Je savais que ça me plairait, pensez donc: un univers pseudo-victorien, avec un enquêteur pseudo-holmèsien dans une métropole pseudo-londonienne… Le tout avec un petit « twist » de fantasy, puisque la belle (assistante? partenaire?) du détective, Emma, est douée de pouvoirs magiques (sur la nature & l’origine desquels nous sommes toujours sans explications — ce devrait être une intrigue majeure pour le futur, je suppose).

Et je ne fus pas déçu: le génial détective, Simon Archard, a un caractère de cochon & zéro social skills mais un panache terrible lorsqu’il s’agit de remettre la main sur un mystérieux criminel. Emma Bishop est opiniâtre & amusante. Les personnages & les dialogues ne décollent pas d’une correcte manière typique du comics mainstream, c’est-à-dire un peu trop rapide & manquant de subtilité, mais c’est plaisant, le scénariste Mark Waid connaît son métier — à défaut d’avoir le talent d’un Alan Moore ou d’un Warren Ellis, il sait divertir.

Le dessin? Oh, c’est de cette sorte de « nouveau kitsch américain »: du réalisme hyper-léché au point d’en être mignard, rehaussé de couleurs informatiques aux effets tape à l’oeil & froids.
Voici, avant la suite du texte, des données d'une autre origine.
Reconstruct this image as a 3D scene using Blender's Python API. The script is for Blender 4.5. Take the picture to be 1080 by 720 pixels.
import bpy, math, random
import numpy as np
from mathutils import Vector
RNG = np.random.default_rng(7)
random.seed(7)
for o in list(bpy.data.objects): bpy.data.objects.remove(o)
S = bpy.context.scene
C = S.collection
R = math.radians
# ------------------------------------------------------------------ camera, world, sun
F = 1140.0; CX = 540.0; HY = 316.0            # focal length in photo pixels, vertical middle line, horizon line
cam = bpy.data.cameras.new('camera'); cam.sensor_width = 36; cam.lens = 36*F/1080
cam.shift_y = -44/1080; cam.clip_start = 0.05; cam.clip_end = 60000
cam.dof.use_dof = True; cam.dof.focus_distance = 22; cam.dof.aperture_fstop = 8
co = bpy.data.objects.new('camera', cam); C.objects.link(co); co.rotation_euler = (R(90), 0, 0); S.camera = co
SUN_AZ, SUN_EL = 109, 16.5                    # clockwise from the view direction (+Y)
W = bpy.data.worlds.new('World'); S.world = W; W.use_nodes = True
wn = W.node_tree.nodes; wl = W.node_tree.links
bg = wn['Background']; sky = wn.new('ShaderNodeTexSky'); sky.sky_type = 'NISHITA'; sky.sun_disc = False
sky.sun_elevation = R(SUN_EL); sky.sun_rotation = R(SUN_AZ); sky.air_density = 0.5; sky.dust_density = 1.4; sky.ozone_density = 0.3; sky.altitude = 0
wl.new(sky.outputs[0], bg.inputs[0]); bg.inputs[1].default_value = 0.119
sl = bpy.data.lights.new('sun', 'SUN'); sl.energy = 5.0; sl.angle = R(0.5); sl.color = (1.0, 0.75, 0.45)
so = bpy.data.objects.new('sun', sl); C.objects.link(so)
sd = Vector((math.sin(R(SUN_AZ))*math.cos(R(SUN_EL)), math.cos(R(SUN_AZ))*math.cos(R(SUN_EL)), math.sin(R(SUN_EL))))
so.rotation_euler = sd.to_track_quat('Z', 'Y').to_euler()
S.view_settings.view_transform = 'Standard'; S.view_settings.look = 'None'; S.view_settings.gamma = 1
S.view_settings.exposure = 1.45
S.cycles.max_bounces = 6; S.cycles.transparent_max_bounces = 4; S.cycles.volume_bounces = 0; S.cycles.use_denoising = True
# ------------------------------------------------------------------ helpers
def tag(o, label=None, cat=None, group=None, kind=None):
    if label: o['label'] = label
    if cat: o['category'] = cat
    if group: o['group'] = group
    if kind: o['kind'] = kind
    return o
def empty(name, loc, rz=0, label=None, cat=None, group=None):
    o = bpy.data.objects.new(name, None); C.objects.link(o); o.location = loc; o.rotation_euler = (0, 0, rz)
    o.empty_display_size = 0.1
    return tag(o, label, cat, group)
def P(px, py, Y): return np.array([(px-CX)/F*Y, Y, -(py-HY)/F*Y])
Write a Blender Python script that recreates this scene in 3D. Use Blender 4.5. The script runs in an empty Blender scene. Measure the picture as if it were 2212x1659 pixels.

Gageons que ce style vieillira très vite — mais là encore, je m’en accommode pour une fois (lu aussi, il y a peu, la première reliure de The Magic of Aria, dans le même gabarit mais en fantasy urbaine).

Ruse propose un univers à la Holmes assez amusant & décalé pour retenir l’attention d’un fan de detective story victorienne, je pense. Que donnera la reprise par un autre scénariste, au n°13? Attendons voir: je viens de lire les onze premiers fascicules & me suis bien amusé, c’est déjà ça.

Para-Holmes encore… Je me suis un peu moins amusé, en revanche, à la lecture du nouveau « Dick Hérisson » par Didier Savard (chez Dargaud). Pourtant, j’ai toujours été un grand fan de ce (trop discret) dessinateur — depuis ses tous débuts, puisque plus jeune je lisais la revue gauchiste marseillaise Méfi!, où il débuta. Hélas, que se passe-t-il? En fait, je suis inquiet: non seulement le dessin de ce dixième tome est-il assez médiocre depuis le début (trait imprécis, comme si l’auteur avait encré avec un feutré abîmé), mais vers la planche 34 ça se détériore terriblement — et à la planche 40 c’est l’horreur, des anatomies bancales, une page vide, des personnages mal fichus & un trait effiloché! Didier Savard est-il malade? Mince, quelle déception: j’attendais avec impatience ce nouvel opus des enquêtes paranormales du Harry Dickson provençal… Quoique l’intrigue soit bien fichue, tout de même. Mais le dessin…

#302

Anecdote plaisante: « Julien Green raconte dans son Journal que, hésitant sur une tournure, il la trouve dans le Grand Robert, illustrée par une seule citation, extraite d’un texte de lui-même. »

(rapportée par Alain Rey, dans un entretien au Magazine Littéraire en décembre 2001).

Bonheur, honneur! Suite à nos échanges quant aux détails de la vie d’Arsène Lupin, Jean-Marc Lofficier a mis en ligne, sur son magistral site French Wold Newton Universe, une version chronologique retravaillée & traduite en anglais de ma biographie du fameux gentilhomme-cambrioleur français: Arsène Lupin a Timeline — avec quelques incursions périphériques dans les vies d’autres célébrités de l’époque, en l’occurence A.J. Raffles, Sherlock Holmes, Lord Lister & Nero Wolfe.